For those who missed the memo, there was a GA held on campus last Saturday, Nov. 14.  From 11 a.m. to 4 p.m. Students were given time to question their student government, and debate motions presented by other student groups.

That was the dream, but this time the GA not only didn’t meet its quorum, but there also weren’t any motions presented, since none had collected the required 100 signatures ahead of the GA.

The biggest reason that GAs are held in the first place is, to provide a platform for student requests to be heard by our student government.  And, yet again, it was unable to happen. With this latest failure, it might be time to acknowledge that the current GA system is failing—and that serious re-design is needed.   

If the goal is to get students to vote for a motion, then why not open up an online community where students can find these motions and get involved? There are a multitude of ways to do it, some of them are as simple as Facebook posts, or an updated page on their website detailing the motions.

Voting shouldn’t be open indefinitely but it could be open for a week to provide people with plenty of opportunities to vote. Combine all of those opportunities with the ease that comes from being able to get involved virtually.  While moving onto a more digital platform is not a guarantee that engagement will increase, at this point things can’t really get any worse.

As disheartening as it is that no student measures were put forward and that this GA was another failure, we shouldn’t give up on the idea of direct democratic participation on campus.

Creating a system that creates results that students will actually use won’t be easy, but effective communication is important. A good sign is that the current Student Federation of the University of Ottawa (SFUO) executives listened to students and made the GA on campus, and during a time that wouldn’t conflict with class, in an attempt to give more students the chance to attend.

Unfortunately, there is much less that the SFUO can do to solve the problem of no motions being submitted, since it is up to those who bring up the motion to find their 100 names.

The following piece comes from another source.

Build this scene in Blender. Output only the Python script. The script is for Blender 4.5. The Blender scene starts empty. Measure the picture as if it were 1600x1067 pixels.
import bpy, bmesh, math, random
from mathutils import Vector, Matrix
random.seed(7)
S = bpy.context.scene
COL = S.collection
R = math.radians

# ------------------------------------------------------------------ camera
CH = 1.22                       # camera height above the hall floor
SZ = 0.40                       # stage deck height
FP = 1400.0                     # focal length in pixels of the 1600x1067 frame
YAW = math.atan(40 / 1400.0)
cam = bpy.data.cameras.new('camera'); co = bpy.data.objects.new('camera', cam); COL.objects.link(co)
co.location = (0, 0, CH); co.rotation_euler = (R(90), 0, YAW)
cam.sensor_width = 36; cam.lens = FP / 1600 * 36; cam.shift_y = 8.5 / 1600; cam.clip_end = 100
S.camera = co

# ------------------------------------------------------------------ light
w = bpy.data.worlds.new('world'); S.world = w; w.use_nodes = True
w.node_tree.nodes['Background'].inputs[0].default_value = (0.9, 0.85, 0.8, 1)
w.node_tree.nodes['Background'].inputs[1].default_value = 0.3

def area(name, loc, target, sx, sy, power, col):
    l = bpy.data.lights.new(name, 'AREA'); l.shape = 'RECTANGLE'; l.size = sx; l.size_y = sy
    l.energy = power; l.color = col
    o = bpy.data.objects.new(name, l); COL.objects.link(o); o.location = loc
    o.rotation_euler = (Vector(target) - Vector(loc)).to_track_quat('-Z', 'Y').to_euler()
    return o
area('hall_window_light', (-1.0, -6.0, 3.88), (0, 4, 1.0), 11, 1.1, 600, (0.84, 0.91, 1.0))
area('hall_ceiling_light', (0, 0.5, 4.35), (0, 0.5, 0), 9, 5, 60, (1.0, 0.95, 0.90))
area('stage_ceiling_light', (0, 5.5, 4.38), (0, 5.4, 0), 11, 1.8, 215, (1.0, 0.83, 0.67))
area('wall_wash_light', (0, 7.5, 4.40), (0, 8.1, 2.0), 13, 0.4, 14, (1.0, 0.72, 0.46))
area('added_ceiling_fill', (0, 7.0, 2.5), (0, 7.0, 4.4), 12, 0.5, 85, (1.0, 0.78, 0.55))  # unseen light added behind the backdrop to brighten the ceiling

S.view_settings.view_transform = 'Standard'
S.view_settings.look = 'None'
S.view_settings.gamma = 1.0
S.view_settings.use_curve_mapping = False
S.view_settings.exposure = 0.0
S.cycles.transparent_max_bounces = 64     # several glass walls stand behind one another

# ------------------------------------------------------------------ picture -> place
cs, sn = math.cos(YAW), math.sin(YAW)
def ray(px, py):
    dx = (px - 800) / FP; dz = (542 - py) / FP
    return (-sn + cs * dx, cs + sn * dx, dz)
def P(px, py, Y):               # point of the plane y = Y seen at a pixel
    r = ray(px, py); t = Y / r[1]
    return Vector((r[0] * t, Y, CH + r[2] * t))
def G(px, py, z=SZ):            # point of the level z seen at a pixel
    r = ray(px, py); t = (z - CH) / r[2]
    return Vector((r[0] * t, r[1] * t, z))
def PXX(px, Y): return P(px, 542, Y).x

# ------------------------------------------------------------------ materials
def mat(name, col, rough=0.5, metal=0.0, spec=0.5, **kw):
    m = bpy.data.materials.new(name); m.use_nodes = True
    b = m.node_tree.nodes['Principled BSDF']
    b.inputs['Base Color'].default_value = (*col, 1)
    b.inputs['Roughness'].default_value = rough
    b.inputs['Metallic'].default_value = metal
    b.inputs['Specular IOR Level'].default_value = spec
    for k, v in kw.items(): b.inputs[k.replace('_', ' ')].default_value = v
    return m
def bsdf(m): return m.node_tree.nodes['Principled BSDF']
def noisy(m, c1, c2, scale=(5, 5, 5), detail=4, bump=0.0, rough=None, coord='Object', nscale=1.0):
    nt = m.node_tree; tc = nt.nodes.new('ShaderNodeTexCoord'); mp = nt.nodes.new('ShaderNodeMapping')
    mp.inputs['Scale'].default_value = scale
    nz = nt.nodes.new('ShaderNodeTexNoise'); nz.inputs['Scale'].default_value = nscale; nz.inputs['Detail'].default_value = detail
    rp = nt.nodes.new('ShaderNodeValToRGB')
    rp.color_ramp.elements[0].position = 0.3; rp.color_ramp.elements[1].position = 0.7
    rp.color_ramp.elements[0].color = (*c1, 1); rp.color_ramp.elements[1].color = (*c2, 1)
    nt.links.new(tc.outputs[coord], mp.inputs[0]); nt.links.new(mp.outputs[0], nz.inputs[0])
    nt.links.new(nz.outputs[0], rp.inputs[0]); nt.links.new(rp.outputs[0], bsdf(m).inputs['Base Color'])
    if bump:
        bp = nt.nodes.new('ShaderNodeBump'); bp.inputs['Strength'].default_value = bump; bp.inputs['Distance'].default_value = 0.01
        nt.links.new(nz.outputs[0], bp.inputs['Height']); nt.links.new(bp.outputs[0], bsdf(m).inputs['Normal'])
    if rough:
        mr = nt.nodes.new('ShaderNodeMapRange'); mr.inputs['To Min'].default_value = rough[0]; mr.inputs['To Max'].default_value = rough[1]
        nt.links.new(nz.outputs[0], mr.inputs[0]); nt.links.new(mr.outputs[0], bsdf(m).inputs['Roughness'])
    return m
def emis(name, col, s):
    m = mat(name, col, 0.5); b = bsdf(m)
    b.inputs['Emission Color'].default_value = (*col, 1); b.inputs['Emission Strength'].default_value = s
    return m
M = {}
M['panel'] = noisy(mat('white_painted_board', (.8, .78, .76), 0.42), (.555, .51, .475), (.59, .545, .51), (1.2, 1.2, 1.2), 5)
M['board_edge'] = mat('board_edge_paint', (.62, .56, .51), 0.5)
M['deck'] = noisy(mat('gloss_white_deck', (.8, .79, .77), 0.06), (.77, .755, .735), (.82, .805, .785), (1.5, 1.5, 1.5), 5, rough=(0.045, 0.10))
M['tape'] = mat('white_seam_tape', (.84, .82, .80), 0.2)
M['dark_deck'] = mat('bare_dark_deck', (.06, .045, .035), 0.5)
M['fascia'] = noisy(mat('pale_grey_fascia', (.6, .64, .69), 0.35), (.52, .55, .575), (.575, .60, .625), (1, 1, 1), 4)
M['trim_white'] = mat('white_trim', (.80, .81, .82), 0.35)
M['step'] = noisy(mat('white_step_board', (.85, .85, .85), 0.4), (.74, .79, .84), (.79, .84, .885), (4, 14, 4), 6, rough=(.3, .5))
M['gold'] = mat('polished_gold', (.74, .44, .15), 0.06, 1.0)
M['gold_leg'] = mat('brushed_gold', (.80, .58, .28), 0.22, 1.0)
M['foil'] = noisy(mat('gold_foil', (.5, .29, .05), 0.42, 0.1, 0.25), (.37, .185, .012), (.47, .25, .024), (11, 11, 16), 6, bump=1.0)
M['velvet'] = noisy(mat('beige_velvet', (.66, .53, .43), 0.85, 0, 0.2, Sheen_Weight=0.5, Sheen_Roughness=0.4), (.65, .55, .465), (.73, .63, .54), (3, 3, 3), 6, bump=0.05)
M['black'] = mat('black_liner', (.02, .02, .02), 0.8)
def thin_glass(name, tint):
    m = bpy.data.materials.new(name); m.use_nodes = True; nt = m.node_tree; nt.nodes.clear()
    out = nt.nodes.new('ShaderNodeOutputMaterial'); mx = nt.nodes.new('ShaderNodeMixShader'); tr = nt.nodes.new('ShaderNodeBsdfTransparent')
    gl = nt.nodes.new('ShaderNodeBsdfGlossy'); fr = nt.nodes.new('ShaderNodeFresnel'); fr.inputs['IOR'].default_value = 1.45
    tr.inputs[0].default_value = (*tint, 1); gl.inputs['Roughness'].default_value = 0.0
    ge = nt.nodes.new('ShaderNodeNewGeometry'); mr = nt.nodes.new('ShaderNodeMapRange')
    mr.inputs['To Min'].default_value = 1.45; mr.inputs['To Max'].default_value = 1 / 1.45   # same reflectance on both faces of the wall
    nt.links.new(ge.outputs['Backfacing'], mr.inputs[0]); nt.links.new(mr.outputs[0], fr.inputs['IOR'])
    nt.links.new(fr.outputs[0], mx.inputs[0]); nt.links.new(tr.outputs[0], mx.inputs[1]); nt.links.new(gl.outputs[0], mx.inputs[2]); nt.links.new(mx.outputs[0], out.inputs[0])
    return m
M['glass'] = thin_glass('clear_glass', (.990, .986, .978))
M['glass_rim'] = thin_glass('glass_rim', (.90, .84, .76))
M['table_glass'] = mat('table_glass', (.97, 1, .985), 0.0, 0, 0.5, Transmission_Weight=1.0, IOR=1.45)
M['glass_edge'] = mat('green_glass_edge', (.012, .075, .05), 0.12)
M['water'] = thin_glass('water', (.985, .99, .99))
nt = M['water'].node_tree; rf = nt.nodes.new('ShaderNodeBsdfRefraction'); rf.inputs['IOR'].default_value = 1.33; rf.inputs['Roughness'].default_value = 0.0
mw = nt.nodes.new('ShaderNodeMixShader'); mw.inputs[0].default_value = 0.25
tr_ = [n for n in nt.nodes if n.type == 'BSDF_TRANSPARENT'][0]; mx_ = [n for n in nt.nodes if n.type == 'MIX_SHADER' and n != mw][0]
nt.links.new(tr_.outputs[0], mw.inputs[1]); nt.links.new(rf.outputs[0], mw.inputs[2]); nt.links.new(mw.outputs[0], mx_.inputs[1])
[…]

The fact that no motions were brought forward speaks to a deeper vein of political apathy that isn’t going to be solved by a quick fix, like making things digital.

The problem of political apathy isn’t helped by the fact that the SFUO didn’t release any social media posts letting students know the GA was taking place, though they did send out mass e-mails. Students can’t be expected to get involved if they don’t know what’s happening and the SFUO has to adopt a more aggressive promotion campaign if they’re planning on sticking with the GA model.

After a General Assembly which didn’t even have motions submitted for debate, let alone meet quorum, it’s time to rethink what direct participation in student government looks like on the University of Ottawa campus.